## EXERCISE BRIEF:
Single out the lines of the material that contain "this" and copy them.

## EXTRACTED INFORMATION:
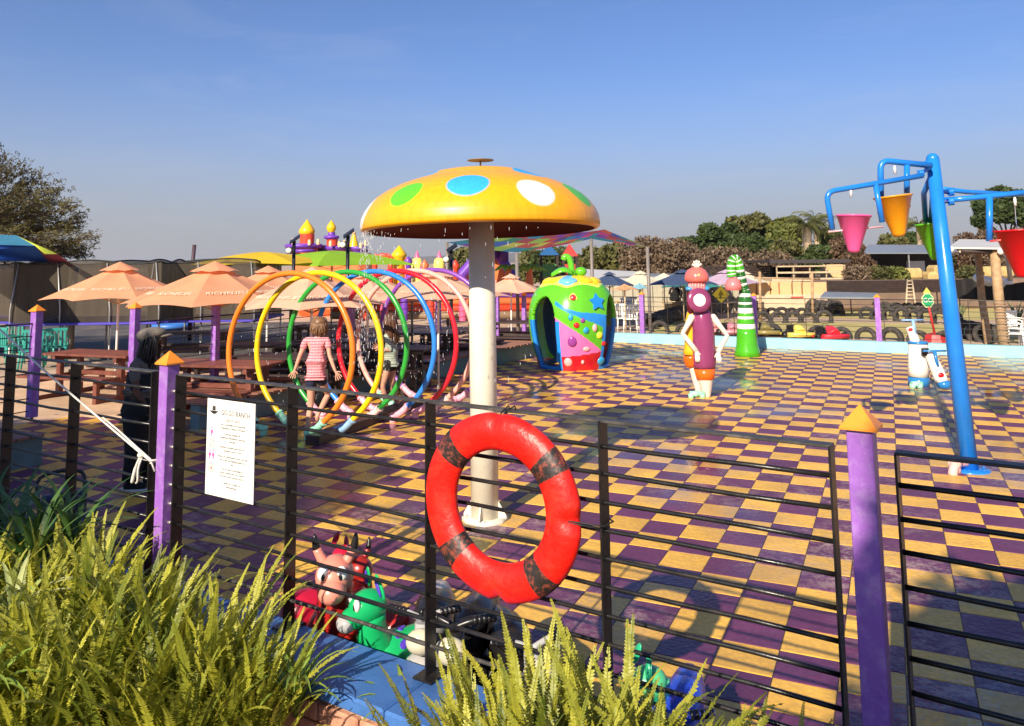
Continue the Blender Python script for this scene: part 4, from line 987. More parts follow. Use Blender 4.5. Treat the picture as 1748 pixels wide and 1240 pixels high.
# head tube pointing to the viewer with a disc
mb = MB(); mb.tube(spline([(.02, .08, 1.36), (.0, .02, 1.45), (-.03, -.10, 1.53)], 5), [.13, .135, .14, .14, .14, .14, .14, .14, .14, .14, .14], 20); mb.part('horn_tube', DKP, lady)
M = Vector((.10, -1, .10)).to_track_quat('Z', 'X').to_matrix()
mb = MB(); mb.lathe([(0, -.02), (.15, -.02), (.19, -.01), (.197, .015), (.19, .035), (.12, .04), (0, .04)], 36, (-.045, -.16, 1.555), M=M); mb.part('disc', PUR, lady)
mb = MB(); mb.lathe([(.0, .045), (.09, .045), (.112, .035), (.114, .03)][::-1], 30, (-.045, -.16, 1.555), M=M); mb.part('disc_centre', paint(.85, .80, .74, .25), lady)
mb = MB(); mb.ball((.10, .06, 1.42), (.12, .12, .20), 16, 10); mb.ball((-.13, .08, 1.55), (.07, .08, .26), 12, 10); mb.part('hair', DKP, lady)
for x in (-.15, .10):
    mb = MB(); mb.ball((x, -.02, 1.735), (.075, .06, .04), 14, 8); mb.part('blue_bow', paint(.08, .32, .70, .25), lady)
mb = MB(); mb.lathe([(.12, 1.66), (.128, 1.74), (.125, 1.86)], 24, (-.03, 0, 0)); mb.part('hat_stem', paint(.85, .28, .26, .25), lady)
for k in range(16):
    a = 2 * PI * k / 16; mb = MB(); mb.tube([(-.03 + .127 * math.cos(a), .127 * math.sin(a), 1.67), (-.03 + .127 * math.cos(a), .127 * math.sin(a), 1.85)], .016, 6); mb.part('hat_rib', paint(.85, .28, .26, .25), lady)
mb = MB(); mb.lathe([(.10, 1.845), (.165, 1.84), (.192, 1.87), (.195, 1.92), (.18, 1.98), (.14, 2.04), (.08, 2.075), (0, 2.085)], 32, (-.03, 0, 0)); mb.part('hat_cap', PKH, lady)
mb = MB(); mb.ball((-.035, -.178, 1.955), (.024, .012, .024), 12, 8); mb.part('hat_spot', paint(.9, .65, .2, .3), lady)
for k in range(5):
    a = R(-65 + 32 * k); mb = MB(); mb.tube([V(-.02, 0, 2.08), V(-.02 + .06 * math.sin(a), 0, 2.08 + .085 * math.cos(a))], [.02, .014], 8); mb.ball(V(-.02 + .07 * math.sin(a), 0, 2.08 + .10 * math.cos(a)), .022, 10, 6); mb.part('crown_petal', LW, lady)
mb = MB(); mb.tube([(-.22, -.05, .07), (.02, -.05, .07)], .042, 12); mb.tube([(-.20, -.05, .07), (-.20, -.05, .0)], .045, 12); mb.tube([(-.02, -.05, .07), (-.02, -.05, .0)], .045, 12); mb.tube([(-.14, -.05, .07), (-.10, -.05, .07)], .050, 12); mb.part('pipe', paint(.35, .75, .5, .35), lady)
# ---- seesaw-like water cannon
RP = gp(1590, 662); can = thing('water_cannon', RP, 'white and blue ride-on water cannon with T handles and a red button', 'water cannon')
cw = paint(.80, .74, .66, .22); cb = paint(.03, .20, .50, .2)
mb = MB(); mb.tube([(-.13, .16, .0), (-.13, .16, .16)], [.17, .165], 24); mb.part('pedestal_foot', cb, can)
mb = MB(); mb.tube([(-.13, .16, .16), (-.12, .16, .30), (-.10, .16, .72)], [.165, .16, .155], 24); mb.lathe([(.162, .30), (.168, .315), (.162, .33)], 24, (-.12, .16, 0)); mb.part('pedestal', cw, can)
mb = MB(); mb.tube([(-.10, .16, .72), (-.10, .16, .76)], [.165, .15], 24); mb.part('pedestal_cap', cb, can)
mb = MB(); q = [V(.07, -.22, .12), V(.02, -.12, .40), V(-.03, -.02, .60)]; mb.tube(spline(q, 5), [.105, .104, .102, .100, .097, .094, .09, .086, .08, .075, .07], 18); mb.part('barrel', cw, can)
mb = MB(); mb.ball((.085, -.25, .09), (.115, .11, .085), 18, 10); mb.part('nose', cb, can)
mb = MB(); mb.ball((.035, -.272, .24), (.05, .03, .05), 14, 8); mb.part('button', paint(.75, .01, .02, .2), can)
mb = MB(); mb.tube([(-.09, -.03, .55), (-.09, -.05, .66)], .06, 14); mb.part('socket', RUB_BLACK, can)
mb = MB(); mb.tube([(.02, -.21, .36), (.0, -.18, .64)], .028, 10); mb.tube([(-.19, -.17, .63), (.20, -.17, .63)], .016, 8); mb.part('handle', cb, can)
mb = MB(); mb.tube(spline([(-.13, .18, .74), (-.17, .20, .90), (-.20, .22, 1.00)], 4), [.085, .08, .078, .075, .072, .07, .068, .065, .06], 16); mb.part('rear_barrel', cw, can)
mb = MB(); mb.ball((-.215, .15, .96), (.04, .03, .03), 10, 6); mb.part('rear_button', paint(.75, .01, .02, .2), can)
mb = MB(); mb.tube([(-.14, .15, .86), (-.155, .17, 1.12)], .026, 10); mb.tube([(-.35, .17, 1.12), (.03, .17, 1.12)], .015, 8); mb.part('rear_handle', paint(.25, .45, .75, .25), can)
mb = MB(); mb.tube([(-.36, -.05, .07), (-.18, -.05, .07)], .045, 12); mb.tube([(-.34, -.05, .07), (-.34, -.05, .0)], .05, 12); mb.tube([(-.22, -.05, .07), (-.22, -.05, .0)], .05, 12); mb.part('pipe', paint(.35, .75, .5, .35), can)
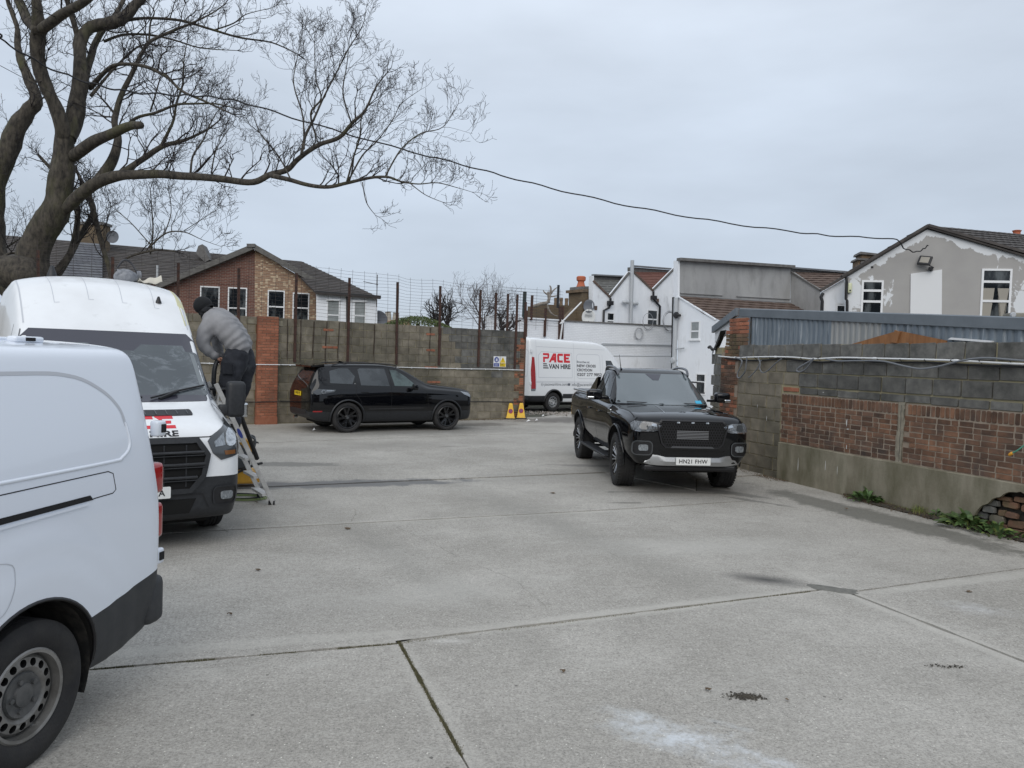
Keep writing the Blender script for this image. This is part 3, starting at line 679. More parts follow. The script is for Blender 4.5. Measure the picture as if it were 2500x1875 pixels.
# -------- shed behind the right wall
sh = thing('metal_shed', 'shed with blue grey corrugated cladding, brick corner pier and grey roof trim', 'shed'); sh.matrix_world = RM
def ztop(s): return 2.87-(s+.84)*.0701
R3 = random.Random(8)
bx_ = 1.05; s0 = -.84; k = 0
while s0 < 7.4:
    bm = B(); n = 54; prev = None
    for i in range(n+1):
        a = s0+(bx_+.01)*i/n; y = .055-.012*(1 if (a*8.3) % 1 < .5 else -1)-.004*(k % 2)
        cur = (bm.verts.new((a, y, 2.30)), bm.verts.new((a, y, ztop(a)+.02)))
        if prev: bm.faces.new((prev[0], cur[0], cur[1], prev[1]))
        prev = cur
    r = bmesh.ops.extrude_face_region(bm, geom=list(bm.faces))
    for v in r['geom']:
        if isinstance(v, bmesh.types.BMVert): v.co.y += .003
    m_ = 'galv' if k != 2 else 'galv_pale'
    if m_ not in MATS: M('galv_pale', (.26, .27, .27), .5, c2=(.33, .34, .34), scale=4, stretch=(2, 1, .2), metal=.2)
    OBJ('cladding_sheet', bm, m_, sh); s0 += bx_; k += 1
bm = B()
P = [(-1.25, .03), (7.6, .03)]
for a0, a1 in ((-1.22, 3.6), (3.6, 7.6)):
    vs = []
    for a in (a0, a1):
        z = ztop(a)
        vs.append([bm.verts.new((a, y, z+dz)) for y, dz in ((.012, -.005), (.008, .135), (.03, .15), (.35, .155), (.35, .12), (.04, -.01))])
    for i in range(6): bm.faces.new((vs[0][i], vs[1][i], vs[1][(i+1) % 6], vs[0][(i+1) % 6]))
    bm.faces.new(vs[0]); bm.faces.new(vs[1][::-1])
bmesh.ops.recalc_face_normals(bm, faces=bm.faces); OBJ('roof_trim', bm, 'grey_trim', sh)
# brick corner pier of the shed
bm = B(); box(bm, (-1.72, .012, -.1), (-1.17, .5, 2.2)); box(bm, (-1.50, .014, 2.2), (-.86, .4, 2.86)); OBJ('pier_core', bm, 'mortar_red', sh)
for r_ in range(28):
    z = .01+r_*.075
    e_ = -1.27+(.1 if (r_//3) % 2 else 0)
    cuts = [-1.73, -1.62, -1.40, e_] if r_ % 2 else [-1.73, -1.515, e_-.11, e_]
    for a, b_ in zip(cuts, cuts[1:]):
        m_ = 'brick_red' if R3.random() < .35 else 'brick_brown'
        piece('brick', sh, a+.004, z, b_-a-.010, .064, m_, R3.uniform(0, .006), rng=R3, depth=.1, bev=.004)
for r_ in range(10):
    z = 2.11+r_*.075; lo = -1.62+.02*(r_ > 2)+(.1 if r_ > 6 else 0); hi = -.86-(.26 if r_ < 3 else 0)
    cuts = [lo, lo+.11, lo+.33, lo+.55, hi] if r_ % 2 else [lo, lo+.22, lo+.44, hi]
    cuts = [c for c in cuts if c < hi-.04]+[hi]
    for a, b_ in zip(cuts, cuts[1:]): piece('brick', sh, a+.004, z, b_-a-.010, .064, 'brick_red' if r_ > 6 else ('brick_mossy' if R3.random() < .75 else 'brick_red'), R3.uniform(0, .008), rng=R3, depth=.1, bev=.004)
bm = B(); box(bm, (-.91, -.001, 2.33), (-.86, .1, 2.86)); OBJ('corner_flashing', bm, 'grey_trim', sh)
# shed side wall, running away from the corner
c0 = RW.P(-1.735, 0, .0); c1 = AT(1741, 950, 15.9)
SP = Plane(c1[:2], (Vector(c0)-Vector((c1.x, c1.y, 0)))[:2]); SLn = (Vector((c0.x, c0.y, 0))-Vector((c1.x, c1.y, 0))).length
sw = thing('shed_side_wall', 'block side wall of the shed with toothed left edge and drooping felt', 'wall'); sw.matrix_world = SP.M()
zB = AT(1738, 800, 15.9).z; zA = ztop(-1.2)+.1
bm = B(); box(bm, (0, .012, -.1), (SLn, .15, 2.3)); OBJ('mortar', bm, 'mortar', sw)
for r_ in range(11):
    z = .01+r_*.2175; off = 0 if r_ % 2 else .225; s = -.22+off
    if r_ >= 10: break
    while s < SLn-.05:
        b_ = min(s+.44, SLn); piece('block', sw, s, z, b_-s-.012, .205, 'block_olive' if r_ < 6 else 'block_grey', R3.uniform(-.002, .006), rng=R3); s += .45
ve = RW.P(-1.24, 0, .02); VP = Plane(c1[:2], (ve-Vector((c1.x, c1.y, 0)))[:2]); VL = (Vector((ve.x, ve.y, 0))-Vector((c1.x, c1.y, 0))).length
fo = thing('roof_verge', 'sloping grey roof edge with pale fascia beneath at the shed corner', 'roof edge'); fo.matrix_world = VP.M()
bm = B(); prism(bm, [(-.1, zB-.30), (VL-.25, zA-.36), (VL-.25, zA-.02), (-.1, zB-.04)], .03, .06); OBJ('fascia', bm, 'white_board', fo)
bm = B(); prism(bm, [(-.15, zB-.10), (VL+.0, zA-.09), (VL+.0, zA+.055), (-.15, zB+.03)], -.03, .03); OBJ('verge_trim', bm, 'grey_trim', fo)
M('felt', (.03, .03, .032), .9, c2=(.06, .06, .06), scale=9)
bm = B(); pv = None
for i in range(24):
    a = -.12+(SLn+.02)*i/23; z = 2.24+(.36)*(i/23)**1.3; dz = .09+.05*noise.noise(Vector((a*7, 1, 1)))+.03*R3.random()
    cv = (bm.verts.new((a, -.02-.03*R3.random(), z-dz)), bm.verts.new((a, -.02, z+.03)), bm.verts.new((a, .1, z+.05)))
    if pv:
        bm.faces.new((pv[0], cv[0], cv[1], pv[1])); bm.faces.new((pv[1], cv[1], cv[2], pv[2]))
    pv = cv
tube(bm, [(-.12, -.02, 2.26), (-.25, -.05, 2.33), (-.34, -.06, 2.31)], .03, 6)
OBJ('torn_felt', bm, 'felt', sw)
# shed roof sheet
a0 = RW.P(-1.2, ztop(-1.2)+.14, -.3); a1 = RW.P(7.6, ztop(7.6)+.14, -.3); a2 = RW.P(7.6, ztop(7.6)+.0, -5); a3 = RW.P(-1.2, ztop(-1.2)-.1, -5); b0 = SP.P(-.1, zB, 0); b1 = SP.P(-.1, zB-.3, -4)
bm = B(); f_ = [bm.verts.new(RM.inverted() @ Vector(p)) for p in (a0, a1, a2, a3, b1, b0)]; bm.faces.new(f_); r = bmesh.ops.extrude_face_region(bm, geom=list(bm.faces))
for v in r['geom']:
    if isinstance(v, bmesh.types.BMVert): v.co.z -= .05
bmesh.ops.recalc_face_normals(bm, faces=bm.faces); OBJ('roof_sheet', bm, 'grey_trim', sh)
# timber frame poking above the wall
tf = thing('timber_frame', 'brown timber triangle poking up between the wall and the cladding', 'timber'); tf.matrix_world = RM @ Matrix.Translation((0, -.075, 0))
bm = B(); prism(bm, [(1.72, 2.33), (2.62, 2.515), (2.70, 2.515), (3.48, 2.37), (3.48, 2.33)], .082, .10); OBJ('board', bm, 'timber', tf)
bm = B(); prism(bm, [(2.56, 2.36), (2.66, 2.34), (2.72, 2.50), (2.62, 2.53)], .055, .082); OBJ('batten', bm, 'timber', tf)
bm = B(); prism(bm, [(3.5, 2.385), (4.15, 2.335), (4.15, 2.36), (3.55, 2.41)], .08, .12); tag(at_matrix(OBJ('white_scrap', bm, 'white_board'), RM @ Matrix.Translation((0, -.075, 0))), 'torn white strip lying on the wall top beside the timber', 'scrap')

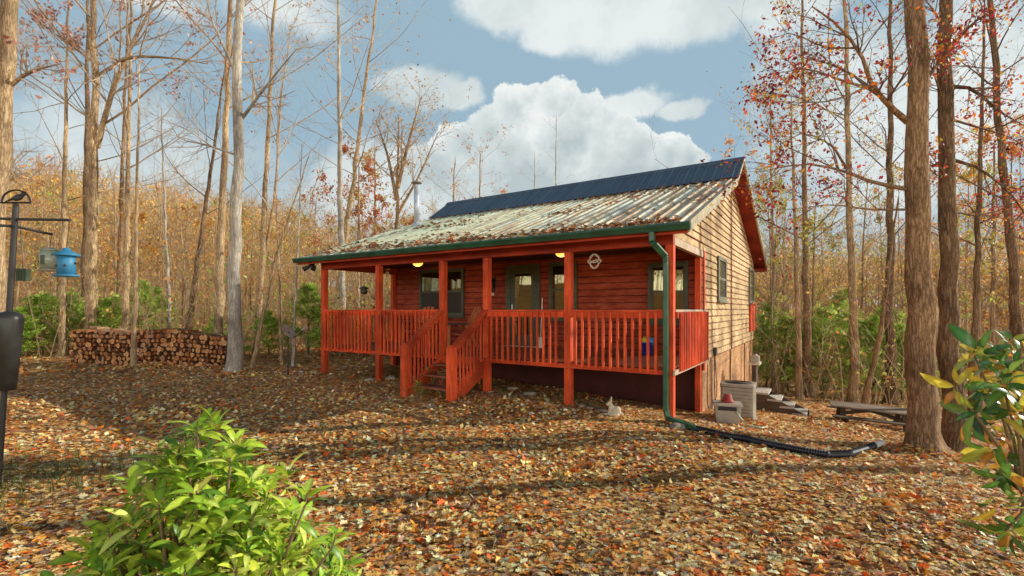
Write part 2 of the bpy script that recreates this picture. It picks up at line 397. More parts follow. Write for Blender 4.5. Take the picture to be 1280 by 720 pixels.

## WORKED ANSWER:
Continue the Blender Python script for this scene: part 4, from line 987. More parts follow. Use Blender 4.5. Treat the picture as 1748 pixels wide and 1240 pixels high.
Keep writing the Blender script for this image. This is part 3, starting at line 679. More parts follow. The script is for Blender 4.5. Measure the picture as if it were 2500x1875 pixels.
Write part 2 of the bpy script that recreates this picture. It picks up at line 397. More parts follow. Write for Blender 4.5. Take the picture to be 1280 by 720 pixels.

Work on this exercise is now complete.